I wanted to look at Joyce, Tabern and Barnard. I've not got the Challenge Tour in the database (it's unranked), but the same stats for these players are as follows:

Joyce: 193-143, 92.00, 88.50, 90.62, 10.88%, 55.44%
Barnard: 181-155, 89.78, 86.57, 88.40, 4.97%, 49.17%
Tabern: 167-156, 89.96, 85.08, 87.73, 7.19%, 46.71%

Joyce looks the most impressive of the three, which you'd expect given he's doing it on the main tour quite a bit more often, but while none of these are awful stats, none of them are truly threatening, but compare Barnard's figures to Wade's of last year. He's not blasting in the twelves, but they're awfully similar otherwise. To try to compare Joyce's figures, have a guess which ex-Premier League player is putting up the following statline:

241-216, 91.96, 88.87, 90.60, 10.37%, 55.60%

That's extremely similar on more or less everything. I don't know if it says more about Joyce than it does about Kim Huybrechts, but it's notable just how close everything is.
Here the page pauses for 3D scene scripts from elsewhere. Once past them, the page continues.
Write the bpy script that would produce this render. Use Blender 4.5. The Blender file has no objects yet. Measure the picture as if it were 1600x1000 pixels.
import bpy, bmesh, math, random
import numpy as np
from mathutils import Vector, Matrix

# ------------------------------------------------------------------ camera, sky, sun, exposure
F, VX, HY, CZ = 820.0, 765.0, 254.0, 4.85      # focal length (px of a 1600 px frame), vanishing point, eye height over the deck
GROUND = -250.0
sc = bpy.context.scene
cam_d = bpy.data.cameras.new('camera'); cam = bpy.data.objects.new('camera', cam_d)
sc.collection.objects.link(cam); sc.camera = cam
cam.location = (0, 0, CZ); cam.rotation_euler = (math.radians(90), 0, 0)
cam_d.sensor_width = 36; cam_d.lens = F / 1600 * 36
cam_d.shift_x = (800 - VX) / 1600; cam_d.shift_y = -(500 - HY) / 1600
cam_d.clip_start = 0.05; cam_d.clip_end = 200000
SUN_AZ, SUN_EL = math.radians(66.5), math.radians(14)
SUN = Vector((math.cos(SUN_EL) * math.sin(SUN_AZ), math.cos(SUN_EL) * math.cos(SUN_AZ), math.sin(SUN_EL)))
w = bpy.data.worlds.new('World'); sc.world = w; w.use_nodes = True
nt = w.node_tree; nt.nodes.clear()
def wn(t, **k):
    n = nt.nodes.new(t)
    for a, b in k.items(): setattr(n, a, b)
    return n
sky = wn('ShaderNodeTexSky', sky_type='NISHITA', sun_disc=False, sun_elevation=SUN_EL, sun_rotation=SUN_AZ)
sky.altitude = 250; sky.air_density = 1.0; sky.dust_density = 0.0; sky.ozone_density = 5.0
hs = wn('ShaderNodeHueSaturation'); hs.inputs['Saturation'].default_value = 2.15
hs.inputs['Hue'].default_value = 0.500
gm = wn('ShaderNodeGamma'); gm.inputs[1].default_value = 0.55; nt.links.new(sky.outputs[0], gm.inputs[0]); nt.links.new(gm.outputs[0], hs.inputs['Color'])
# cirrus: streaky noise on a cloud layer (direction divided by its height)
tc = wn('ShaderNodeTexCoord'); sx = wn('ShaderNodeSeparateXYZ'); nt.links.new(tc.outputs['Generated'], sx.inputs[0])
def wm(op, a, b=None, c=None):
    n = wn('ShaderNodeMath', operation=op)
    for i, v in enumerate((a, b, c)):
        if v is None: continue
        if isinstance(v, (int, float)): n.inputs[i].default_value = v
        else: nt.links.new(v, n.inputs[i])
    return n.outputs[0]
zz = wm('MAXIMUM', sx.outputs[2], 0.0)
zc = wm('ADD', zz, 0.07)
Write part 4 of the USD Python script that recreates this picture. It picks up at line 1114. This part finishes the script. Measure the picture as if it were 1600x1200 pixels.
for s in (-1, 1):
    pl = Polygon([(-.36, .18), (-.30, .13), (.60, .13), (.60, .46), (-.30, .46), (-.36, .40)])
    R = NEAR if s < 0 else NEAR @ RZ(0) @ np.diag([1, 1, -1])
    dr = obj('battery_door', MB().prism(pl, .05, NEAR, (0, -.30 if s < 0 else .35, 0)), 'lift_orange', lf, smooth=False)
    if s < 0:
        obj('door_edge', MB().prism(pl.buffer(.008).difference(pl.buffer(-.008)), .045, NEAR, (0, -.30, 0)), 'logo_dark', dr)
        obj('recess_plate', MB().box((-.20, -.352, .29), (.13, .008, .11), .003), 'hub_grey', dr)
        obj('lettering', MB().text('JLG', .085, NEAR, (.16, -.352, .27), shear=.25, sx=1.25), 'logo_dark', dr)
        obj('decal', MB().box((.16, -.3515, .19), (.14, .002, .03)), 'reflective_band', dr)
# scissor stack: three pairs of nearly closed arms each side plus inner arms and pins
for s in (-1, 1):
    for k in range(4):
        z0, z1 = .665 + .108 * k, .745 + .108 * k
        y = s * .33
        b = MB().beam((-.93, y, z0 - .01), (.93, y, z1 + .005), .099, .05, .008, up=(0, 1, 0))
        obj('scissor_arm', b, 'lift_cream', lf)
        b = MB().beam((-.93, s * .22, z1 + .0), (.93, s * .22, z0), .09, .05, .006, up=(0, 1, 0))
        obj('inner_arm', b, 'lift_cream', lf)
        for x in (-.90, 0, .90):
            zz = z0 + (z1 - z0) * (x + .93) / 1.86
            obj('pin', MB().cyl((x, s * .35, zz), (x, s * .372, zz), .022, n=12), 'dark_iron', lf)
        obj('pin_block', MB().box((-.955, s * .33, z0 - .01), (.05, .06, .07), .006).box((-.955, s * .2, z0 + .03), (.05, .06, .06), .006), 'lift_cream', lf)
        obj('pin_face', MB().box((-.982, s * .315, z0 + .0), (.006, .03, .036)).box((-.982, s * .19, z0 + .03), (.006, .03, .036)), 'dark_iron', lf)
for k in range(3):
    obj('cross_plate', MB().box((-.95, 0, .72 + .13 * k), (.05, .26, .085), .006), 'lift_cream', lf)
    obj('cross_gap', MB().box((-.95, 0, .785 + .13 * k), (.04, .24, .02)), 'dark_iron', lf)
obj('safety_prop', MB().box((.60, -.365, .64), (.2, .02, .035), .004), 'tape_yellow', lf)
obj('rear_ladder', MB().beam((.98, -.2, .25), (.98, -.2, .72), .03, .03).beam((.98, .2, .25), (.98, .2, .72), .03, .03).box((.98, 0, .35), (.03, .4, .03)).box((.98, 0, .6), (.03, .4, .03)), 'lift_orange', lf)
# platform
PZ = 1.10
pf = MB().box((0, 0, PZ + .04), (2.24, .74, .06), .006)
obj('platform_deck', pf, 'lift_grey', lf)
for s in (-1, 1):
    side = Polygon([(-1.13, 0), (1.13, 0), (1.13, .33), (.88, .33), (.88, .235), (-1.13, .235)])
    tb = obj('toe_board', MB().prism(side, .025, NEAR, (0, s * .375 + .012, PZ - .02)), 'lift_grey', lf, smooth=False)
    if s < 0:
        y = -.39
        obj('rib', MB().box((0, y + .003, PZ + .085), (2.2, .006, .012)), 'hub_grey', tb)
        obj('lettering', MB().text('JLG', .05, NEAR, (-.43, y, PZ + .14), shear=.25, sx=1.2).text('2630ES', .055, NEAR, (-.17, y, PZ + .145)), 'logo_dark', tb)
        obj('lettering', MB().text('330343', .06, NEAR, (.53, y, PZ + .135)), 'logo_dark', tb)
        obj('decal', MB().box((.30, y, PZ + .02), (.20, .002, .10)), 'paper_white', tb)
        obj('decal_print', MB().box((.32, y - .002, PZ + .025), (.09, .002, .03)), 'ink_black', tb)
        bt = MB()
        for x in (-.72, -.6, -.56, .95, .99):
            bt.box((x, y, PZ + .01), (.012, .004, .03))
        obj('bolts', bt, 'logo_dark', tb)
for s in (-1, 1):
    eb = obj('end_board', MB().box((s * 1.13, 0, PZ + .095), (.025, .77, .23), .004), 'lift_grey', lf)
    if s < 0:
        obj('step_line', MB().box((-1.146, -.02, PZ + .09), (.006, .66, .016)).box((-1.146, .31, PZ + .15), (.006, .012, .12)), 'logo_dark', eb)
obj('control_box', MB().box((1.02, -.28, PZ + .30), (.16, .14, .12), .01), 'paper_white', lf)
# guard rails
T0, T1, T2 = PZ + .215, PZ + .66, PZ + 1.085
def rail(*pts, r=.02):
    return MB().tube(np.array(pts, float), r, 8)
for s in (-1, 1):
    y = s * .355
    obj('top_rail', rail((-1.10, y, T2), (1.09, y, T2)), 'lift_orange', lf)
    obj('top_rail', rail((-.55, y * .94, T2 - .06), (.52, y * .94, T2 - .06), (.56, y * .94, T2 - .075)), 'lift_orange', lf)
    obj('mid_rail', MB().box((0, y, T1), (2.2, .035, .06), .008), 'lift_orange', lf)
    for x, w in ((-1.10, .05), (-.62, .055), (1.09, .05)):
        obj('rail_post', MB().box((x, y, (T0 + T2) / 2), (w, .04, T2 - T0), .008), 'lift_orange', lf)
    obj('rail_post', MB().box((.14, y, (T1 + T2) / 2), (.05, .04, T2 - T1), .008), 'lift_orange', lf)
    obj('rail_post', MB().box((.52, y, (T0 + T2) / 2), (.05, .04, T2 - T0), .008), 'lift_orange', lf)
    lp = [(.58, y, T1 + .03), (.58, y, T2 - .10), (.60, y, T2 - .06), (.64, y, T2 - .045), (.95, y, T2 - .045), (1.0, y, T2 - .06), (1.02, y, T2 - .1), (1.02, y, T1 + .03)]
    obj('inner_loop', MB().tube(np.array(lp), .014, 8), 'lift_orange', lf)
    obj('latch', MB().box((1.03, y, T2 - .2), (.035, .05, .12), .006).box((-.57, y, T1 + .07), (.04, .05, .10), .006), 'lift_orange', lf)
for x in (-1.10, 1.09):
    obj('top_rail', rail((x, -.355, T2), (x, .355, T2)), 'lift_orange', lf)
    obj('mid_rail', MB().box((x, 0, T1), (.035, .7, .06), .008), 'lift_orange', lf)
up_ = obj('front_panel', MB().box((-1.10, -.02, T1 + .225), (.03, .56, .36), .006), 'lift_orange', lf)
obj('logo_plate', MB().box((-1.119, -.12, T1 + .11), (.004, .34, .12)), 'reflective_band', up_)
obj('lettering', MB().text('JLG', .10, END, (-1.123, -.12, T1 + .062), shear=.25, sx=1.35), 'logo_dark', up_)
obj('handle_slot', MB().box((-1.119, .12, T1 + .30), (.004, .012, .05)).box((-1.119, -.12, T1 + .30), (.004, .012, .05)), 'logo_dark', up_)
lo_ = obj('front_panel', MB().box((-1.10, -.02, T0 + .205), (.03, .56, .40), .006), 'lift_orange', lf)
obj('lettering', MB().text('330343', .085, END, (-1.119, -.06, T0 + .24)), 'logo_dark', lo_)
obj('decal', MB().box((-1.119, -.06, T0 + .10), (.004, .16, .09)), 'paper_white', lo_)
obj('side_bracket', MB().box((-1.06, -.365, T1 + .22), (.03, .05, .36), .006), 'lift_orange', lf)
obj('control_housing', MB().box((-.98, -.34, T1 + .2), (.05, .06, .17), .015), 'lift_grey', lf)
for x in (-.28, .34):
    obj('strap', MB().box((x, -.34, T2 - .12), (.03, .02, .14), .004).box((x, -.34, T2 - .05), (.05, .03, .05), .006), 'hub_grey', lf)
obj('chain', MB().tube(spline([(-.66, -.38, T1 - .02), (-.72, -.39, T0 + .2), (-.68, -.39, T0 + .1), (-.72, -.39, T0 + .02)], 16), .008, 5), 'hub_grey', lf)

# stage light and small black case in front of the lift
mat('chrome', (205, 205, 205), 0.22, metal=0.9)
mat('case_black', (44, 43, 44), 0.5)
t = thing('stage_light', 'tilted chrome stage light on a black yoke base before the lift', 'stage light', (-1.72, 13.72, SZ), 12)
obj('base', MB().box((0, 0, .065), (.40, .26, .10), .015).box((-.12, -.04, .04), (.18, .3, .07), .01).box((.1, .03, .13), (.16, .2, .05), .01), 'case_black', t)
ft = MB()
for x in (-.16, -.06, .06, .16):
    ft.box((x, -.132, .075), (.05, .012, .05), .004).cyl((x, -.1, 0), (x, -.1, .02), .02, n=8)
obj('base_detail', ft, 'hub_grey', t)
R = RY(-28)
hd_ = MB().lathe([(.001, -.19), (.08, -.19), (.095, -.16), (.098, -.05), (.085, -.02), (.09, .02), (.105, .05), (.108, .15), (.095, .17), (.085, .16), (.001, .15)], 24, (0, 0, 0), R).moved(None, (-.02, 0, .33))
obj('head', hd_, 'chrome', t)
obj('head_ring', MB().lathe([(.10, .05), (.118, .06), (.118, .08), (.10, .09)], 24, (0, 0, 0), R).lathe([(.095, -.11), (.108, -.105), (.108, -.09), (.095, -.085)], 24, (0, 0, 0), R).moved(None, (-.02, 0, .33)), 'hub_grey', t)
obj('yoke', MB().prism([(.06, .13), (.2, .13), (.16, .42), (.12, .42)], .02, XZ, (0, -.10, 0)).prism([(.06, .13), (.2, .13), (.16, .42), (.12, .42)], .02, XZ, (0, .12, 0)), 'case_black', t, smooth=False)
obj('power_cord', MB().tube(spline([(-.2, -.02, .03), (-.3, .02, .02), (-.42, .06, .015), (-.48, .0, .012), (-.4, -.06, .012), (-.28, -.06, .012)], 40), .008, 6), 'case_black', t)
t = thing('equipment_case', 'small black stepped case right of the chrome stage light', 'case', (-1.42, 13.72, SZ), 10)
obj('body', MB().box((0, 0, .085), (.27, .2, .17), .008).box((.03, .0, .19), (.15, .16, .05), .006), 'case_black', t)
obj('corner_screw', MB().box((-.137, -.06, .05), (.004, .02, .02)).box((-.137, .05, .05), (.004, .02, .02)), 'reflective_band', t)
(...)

Both rank around #30 in the overall average stats that I'm looking at, so while Huybrechts may be slumping, it's not by a great deal - you've just got quite a lot of players who are outside the top 16 that have had great starts to the season like de Zwaan, Aspinall, Dobey, Keegan Brown and James Wilson who aren't otherwise in the official top 30. de Zwaan's the best of these and he's barely more than a point ahead of Joyce's average.

Will update the second division darts later tonight (off to watch the Bayern game and play some actual darts myself) and probably do the quick thing on Mansell I wanted to. May also troll the archives and find some Bristow footage to look at how he did in his peak in the 80's, if I can find a Betamax player.